Savelyeva is one of tens of thousands of Russians who took on lower-interest foreign currency-denominated mortgages in the years before the financial crisis and now struggle with repayments as the ruble's value shrinks.
Russia's central bank says that as of November 1, foreign exchange mortgage debt totalled 120.5 billion rubles ($2.28 billion).
According to the state-run Agency for Housing Mortgage Lending, those loans represent 3.3 percent of the total volume of outstanding mortgage debt.
Critics say the government is deliberately downplaying the scope of the problem and claim some 100,000 to 150,000 people are likely affected.
Hundreds of Russia's hard-currency mortgage holders have created a social media group, attracting members from Yekaterinburg in the Urals to the exclave of Kaliningrad on the Baltic Sea.
In a letter to central bank chief Elvira Nabiullina, the group threatened a "powerful social explosion" if assistance isn't provided.
Some 100 homeowners picketed the central bank this month and around 500 people plan to take to the streets this week, the first significant protests over the collapse of Russia's currency -- down some 40 percent against the greenback this year.
- 'Left alone with misfortune' -
With Russia's mortgage industry still in its formative phase, taking out a loan to buy a home is considered risky business.
Even before the crisis, interest rates of 10 to 12 percent on foreign currency loans -- and 12 to 14 percent on ruble-denominated mortgages -- mean many Russians will wind up paying double to triple the principal borrowed on 15- to 20-year loans.
The group of foreign currency mortgage holders says Russia's financial crisis, exacerbated by falling oil prices and Western sanctions over Ukraine, has transformed their loans into "financial slavery".
To make matters worse, interest rates are expected to rise further still in the wake of the central bank's decision this month to hike its key rate to 17 from 10.5 percent to prop up the ruble.
"Why have ordinary borrowers been left alone with their misfortune?" asked members of the social media group in their letter to the central bank.
They said some of them have "ended up out on the streets" and warned they would be ready to go on hunger strike if no solutions were found.
A representative of the Bank of Russia said it had repeatedly warned clients of the risks associated with dollar-denominated mortgages.
The bank added that "a restructuring of such loans, including converting them into rubles at a reasonable exchange rate, would be in the interests of both borrowers and banks".
Zoya Kuliyeva, who borrowed $120,000 to buy a Soviet-era apartment in Moscow in 2008, said banks have so far refused to come up with an acceptable solution.

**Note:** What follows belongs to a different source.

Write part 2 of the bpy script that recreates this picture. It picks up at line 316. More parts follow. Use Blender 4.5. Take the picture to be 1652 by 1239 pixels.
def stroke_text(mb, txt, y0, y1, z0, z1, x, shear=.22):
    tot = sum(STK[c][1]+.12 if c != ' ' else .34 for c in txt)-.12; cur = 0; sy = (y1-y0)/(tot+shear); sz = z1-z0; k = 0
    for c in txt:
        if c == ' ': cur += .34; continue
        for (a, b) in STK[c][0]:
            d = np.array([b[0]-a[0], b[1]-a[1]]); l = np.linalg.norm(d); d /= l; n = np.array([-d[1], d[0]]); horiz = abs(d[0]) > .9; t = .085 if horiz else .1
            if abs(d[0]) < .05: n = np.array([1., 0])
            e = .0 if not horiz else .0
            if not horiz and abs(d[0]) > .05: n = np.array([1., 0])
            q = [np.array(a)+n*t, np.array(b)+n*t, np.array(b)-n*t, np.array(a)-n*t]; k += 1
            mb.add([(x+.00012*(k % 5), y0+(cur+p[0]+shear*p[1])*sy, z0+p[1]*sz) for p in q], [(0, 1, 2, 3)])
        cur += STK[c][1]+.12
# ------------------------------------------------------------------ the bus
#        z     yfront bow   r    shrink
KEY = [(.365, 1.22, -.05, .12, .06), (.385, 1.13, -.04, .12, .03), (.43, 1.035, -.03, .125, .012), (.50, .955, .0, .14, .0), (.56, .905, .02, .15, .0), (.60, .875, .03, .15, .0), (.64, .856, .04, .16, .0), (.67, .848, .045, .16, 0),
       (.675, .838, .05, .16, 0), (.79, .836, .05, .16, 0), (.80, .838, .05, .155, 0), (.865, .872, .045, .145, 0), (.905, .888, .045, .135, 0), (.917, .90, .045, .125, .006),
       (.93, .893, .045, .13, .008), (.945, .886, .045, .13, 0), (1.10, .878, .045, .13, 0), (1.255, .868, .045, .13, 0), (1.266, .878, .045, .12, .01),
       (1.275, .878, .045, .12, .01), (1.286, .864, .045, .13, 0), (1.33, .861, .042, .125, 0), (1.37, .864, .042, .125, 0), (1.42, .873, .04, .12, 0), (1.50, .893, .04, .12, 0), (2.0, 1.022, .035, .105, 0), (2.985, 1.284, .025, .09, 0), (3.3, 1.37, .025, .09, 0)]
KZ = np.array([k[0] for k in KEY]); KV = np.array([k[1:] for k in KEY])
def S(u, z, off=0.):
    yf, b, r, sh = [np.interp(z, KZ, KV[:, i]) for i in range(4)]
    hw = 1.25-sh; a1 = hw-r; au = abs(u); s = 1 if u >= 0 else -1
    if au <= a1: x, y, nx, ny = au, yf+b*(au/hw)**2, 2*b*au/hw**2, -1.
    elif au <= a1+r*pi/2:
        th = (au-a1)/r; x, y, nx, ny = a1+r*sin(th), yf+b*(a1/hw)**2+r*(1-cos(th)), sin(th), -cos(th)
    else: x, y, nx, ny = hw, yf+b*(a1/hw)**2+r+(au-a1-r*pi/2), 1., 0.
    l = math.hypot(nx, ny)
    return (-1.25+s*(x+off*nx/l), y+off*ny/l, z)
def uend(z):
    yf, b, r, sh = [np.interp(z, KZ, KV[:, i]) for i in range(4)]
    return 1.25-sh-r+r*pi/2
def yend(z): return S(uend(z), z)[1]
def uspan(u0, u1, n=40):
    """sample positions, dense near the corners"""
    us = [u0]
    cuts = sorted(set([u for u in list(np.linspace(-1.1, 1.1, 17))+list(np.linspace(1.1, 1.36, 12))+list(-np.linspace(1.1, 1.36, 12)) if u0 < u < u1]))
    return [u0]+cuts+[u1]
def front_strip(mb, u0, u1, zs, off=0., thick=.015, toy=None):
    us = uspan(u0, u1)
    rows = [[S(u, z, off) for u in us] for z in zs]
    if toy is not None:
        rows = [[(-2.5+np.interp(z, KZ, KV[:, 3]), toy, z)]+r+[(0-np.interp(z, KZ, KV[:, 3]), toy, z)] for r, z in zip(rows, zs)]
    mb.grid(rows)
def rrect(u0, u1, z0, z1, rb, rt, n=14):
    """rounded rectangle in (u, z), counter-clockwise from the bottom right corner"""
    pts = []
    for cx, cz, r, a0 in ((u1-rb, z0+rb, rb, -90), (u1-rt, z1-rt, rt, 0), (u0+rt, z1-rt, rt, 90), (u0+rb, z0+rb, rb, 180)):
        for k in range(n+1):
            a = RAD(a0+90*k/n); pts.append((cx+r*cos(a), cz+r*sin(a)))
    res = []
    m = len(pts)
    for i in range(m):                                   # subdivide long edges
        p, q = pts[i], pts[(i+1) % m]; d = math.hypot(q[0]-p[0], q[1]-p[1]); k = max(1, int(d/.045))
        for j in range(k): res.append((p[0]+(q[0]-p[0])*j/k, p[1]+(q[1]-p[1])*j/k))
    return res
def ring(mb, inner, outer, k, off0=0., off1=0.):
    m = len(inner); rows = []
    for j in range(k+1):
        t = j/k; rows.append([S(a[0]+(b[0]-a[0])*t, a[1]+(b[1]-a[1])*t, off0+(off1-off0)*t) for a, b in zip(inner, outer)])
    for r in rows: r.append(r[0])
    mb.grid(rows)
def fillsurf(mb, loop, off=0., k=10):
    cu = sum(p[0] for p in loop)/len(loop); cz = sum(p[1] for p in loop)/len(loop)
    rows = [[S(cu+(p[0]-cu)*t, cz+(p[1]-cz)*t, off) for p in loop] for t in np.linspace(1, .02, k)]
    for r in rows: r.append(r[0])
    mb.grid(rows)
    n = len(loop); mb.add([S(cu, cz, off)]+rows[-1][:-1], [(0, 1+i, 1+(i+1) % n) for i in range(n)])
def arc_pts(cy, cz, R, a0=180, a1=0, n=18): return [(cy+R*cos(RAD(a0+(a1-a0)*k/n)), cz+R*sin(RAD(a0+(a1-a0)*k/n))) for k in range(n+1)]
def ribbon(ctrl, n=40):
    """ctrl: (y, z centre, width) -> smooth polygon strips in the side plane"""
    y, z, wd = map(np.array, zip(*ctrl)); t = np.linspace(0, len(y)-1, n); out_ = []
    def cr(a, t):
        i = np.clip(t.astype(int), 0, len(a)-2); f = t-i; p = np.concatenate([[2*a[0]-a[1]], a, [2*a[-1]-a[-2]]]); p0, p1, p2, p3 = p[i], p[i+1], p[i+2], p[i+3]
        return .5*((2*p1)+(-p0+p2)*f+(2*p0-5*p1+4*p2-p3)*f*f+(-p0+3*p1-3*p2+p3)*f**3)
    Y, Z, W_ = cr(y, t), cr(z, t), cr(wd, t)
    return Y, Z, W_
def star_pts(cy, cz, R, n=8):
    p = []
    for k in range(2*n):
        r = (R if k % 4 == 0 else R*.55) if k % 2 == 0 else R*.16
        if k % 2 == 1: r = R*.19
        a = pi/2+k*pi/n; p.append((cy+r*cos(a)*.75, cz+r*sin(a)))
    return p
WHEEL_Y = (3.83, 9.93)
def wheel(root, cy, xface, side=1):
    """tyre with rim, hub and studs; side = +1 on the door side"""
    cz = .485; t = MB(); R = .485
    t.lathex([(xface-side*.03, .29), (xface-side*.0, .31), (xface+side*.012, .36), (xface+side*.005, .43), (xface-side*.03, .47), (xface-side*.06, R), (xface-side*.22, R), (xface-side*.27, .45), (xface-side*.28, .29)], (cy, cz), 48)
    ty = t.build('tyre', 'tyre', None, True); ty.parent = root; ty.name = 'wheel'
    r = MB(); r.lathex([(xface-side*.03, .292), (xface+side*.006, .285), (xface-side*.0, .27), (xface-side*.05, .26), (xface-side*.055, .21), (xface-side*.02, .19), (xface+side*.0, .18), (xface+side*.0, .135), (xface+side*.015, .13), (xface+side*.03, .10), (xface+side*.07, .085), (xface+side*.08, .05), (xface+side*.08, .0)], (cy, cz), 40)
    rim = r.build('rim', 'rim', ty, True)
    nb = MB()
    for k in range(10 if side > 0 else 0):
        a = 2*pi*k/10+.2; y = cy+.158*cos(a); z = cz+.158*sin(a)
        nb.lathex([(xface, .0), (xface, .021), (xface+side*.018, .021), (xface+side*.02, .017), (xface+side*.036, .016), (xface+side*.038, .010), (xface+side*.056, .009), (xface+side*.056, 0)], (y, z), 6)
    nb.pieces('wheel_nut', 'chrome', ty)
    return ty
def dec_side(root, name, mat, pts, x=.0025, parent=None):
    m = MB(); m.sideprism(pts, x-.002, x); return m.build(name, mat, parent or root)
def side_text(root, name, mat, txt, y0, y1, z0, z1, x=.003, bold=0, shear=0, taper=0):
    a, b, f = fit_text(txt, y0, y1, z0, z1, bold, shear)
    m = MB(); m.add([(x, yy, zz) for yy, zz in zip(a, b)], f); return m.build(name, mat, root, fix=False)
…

The bank has offered to extend her loan until she turns 70. "It means my children and grandchildren will be paying it off," Kuliyeva, chief accountant at a Russian firm, told AFP.
- 'State help needed' -
Economist Yevgeny Gontmakher said the collapse of the ruble was a huge blow to Russia's middle class, which includes many holders of foreign-currency loans.
"It's a catastrophe for them," said Gontmakher, deputy director of the Institute of World Economy and International Relations of the Russian Academy of Sciences.
The government, he added, would likely pass the buck by putting pressure on the banks, which are already struggling with a liquidity squeeze.
This year Hungary faced a similar scenario, with banks forced to convert foreign currency debt into forints to bail out hundreds of thousands of borrowers.
Russian lawmakers this month passed a personal bankruptcy law that will come into force next July.
A legislator from A Just Russia party, Andrei Krutov, suggested that foreign currency-denominated loans be banned altogether.
Krutov also said the state should bail out holders of those mortgages by allowing them to pay off loans at pre-crisis exchange rates.
"They won't be able to get by without state support," he told AFP, adding that he was preparing legislative initiatives to that end.
But Kuliyeva said such assurances offered little consolation.
"I am just trying not to follow the dollar exchange rate," she said. "It's very scary, it's depressing."